### Raw data

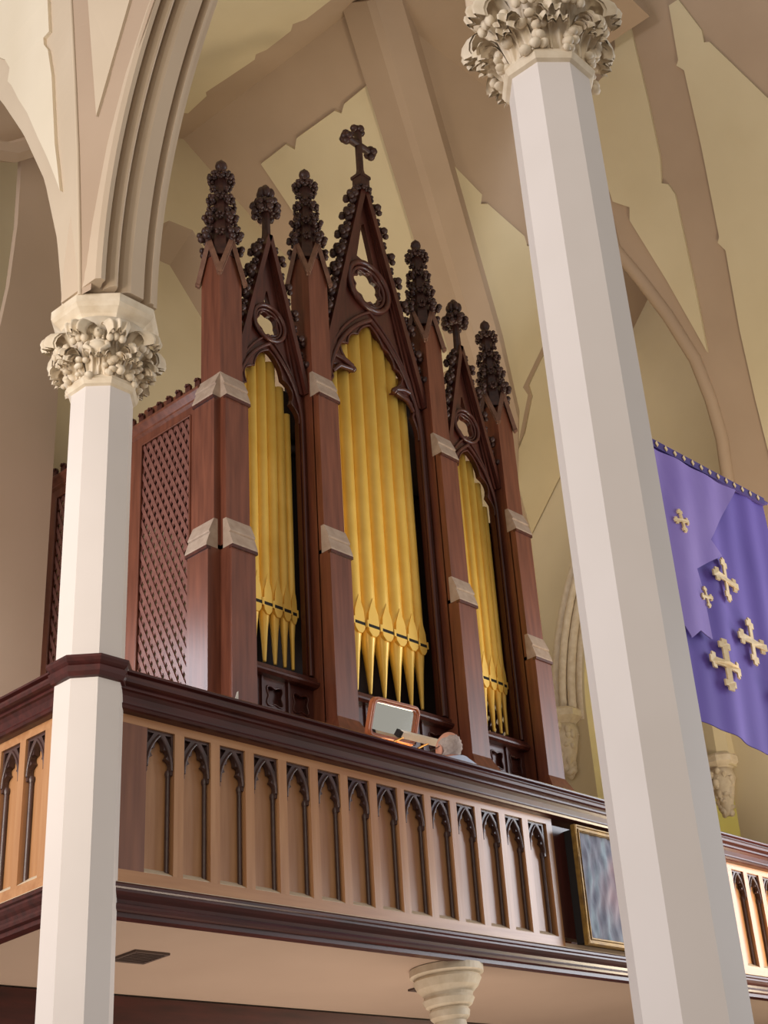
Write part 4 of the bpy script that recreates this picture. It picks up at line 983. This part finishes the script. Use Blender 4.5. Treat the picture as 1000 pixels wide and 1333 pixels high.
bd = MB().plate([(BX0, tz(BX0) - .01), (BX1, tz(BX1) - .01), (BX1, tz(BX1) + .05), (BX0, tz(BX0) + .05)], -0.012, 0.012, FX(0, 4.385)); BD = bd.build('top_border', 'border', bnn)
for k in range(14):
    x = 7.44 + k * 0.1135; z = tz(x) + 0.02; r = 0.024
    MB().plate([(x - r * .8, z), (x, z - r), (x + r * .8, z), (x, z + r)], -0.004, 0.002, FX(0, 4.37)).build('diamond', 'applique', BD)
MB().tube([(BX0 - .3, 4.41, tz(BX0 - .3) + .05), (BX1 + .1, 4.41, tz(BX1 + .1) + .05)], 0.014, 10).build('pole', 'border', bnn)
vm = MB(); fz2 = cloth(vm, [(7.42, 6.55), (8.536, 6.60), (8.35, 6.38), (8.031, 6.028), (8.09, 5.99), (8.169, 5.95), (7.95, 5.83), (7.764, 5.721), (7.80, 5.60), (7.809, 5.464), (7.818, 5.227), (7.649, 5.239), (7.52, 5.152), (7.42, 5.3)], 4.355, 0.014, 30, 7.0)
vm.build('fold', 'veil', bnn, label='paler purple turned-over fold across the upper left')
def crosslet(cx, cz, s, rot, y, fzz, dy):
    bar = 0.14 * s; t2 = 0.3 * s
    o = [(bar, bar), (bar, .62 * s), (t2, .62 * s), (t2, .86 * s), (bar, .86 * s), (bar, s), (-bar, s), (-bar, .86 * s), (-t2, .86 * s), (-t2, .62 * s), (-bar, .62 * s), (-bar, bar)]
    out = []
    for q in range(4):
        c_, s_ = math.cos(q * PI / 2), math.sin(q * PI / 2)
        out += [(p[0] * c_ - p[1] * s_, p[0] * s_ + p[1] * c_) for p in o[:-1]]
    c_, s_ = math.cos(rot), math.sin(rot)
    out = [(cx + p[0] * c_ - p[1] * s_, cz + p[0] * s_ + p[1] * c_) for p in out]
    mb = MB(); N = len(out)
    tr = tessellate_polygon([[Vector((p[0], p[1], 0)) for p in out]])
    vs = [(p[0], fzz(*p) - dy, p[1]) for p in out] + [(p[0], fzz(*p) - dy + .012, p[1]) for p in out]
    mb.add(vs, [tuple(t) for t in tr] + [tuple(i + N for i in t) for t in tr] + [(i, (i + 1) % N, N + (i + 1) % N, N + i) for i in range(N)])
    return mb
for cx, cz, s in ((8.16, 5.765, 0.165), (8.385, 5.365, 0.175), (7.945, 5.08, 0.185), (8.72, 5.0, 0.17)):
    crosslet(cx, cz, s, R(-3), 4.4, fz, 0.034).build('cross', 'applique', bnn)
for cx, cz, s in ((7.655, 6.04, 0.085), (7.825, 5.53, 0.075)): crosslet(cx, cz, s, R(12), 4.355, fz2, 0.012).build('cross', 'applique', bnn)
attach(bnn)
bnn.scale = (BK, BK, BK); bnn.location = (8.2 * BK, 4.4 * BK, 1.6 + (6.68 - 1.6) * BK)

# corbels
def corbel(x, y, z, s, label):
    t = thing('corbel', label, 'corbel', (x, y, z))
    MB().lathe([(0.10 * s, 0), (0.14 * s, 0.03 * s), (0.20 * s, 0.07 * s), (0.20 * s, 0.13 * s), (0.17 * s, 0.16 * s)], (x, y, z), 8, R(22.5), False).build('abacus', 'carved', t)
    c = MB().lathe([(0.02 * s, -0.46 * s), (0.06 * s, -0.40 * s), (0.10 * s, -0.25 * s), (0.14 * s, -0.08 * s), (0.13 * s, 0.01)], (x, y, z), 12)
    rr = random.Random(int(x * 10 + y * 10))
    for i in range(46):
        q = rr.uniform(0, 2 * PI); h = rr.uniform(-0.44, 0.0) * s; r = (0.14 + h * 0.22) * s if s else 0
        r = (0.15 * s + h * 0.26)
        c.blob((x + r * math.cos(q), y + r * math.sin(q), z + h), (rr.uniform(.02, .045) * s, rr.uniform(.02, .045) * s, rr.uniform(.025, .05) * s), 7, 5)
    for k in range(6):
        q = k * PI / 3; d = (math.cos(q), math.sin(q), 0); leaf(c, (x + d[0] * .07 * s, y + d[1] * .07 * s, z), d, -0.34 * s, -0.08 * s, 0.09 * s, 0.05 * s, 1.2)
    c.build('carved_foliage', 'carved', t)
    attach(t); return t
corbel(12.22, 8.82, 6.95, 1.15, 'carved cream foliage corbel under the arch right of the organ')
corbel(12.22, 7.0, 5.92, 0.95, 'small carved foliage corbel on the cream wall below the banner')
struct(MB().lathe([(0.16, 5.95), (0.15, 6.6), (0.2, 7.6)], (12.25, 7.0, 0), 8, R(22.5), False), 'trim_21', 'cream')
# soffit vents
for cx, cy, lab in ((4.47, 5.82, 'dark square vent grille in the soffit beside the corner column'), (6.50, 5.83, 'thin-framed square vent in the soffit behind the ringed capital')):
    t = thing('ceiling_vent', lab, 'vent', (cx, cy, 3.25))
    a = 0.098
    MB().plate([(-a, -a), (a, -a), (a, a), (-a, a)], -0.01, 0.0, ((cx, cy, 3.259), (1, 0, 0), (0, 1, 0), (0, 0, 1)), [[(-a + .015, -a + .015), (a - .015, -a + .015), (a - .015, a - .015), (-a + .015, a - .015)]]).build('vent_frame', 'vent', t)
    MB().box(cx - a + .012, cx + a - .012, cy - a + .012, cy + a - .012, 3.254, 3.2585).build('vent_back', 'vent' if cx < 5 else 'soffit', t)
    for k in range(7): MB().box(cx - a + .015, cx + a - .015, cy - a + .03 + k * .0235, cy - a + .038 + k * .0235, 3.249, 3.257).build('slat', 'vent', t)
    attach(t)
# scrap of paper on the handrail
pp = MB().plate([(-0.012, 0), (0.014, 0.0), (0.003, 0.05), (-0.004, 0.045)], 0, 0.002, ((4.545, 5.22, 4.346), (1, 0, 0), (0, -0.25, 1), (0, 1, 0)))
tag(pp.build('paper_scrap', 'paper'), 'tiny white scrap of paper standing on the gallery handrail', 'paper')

### Stated problem
Send back the data above word for word, with the pictures left out.

### Right answer
Write part 4 of the bpy script that recreates this picture. It picks up at line 983. This part finishes the script. Use Blender 4.5. Treat the picture as 1000 pixels wide and 1333 pixels high.
bd = MB().plate([(BX0, tz(BX0) - .01), (BX1, tz(BX1) - .01), (BX1, tz(BX1) + .05), (BX0, tz(BX0) + .05)], -0.012, 0.012, FX(0, 4.385)); BD = bd.build('top_border', 'border', bnn)
for k in range(14):
    x = 7.44 + k * 0.1135; z = tz(x) + 0.02; r = 0.024
    MB().plate([(x - r * .8, z), (x, z - r), (x + r * .8, z), (x, z + r)], -0.004, 0.002, FX(0, 4.37)).build('diamond', 'applique', BD)
MB().tube([(BX0 - .3, 4.41, tz(BX0 - .3) + .05), (BX1 + .1, 4.41, tz(BX1 + .1) + .05)], 0.014, 10).build('pole', 'border', bnn)
vm = MB(); fz2 = cloth(vm, [(7.42, 6.55), (8.536, 6.60), (8.35, 6.38), (8.031, 6.028), (8.09, 5.99), (8.169, 5.95), (7.95, 5.83), (7.764, 5.721), (7.80, 5.60), (7.809, 5.464), (7.818, 5.227), (7.649, 5.239), (7.52, 5.152), (7.42, 5.3)], 4.355, 0.014, 30, 7.0)
vm.build('fold', 'veil', bnn, label='paler purple turned-over fold across the upper left')
def crosslet(cx, cz, s, rot, y, fzz, dy):
    bar = 0.14 * s; t2 = 0.3 * s
    o = [(bar, bar), (bar, .62 * s), (t2, .62 * s), (t2, .86 * s), (bar, .86 * s), (bar, s), (-bar, s), (-bar, .86 * s), (-t2, .86 * s), (-t2, .62 * s), (-bar, .62 * s), (-bar, bar)]
    out = []
    for q in range(4):
        c_, s_ = math.cos(q * PI / 2), math.sin(q * PI / 2)
        out += [(p[0] * c_ - p[1] * s_, p[0] * s_ + p[1] * c_) for p in o[:-1]]
    c_, s_ = math.cos(rot), math.sin(rot)
    out = [(cx + p[0] * c_ - p[1] * s_, cz + p[0] * s_ + p[1] * c_) for p in out]
    mb = MB(); N = len(out)
    tr = tessellate_polygon([[Vector((p[0], p[1], 0)) for p in out]])
    vs = [(p[0], fzz(*p) - dy, p[1]) for p in out] + [(p[0], fzz(*p) - dy + .012, p[1]) for p in out]
    mb.add(vs, [tuple(t) for t in tr] + [tuple(i + N for i in t) for t in tr] + [(i, (i + 1) % N, N + (i + 1) % N, N + i) for i in range(N)])
    return mb
for cx, cz, s in ((8.16, 5.765, 0.165), (8.385, 5.365, 0.175), (7.945, 5.08, 0.185), (8.72, 5.0, 0.17)):
    crosslet(cx, cz, s, R(-3), 4.4, fz, 0.034).build('cross', 'applique', bnn)
for cx, cz, s in ((7.655, 6.04, 0.085), (7.825, 5.53, 0.075)): crosslet(cx, cz, s, R(12), 4.355, fz2, 0.012).build('cross', 'applique', bnn)
attach(bnn)
bnn.scale = (BK, BK, BK); bnn.location = (8.2 * BK, 4.4 * BK, 1.6 + (6.68 - 1.6) * BK)

# corbels
def corbel(x, y, z, s, label):
    t = thing('corbel', label, 'corbel', (x, y, z))
    MB().lathe([(0.10 * s, 0), (0.14 * s, 0.03 * s), (0.20 * s, 0.07 * s), (0.20 * s, 0.13 * s), (0.17 * s, 0.16 * s)], (x, y, z), 8, R(22.5), False).build('abacus', 'carved', t)
    c = MB().lathe([(0.02 * s, -0.46 * s), (0.06 * s, -0.40 * s), (0.10 * s, -0.25 * s), (0.14 * s, -0.08 * s), (0.13 * s, 0.01)], (x, y, z), 12)
    rr = random.Random(int(x * 10 + y * 10))
    for i in range(46):
        q = rr.uniform(0, 2 * PI); h = rr.uniform(-0.44, 0.0) * s; r = (0.14 + h * 0.22) * s if s else 0
        r = (0.15 * s + h * 0.26)
        c.blob((x + r * math.cos(q), y + r * math.sin(q), z + h), (rr.uniform(.02, .045) * s, rr.uniform(.02, .045) * s, rr.uniform(.025, .05) * s), 7, 5)
    for k in range(6):
        q = k * PI / 3; d = (math.cos(q), math.sin(q), 0); leaf(c, (x + d[0] * .07 * s, y + d[1] * .07 * s, z), d, -0.34 * s, -0.08 * s, 0.09 * s, 0.05 * s, 1.2)
    c.build('carved_foliage', 'carved', t)
    attach(t); return t
corbel(12.22, 8.82, 6.95, 1.15, 'carved cream foliage corbel under the arch right of the organ')
corbel(12.22, 7.0, 5.92, 0.95, 'small carved foliage corbel on the cream wall below the banner')
struct(MB().lathe([(0.16, 5.95), (0.15, 6.6), (0.2, 7.6)], (12.25, 7.0, 0), 8, R(22.5), False), 'trim_21', 'cream')
# soffit vents
for cx, cy, lab in ((4.47, 5.82, 'dark square vent grille in the soffit beside the corner column'), (6.50, 5.83, 'thin-framed square vent in the soffit behind the ringed capital')):
    t = thing('ceiling_vent', lab, 'vent', (cx, cy, 3.25))
    a = 0.098
    MB().plate([(-a, -a), (a, -a), (a, a), (-a, a)], -0.01, 0.0, ((cx, cy, 3.259), (1, 0, 0), (0, 1, 0), (0, 0, 1)), [[(-a + .015, -a + .015), (a - .015, -a + .015), (a - .015, a - .015), (-a + .015, a - .015)]]).build('vent_frame', 'vent', t)
    MB().box(cx - a + .012, cx + a - .012, cy - a + .012, cy + a - .012, 3.254, 3.2585).build('vent_back', 'vent' if cx < 5 else 'soffit', t)
    for k in range(7): MB().box(cx - a + .015, cx + a - .015, cy - a + .03 + k * .0235, cy - a + .038 + k * .0235, 3.249, 3.257).build('slat', 'vent', t)
    attach(t)
# scrap of paper on the handrail
pp = MB().plate([(-0.012, 0), (0.014, 0.0), (0.003, 0.05), (-0.004, 0.045)], 0, 0.002, ((4.545, 5.22, 4.346), (1, 0, 0), (0, -0.25, 1), (0, 1, 0)))
tag(pp.build('paper_scrap', 'paper'), 'tiny white scrap of paper standing on the gallery handrail', 'paper')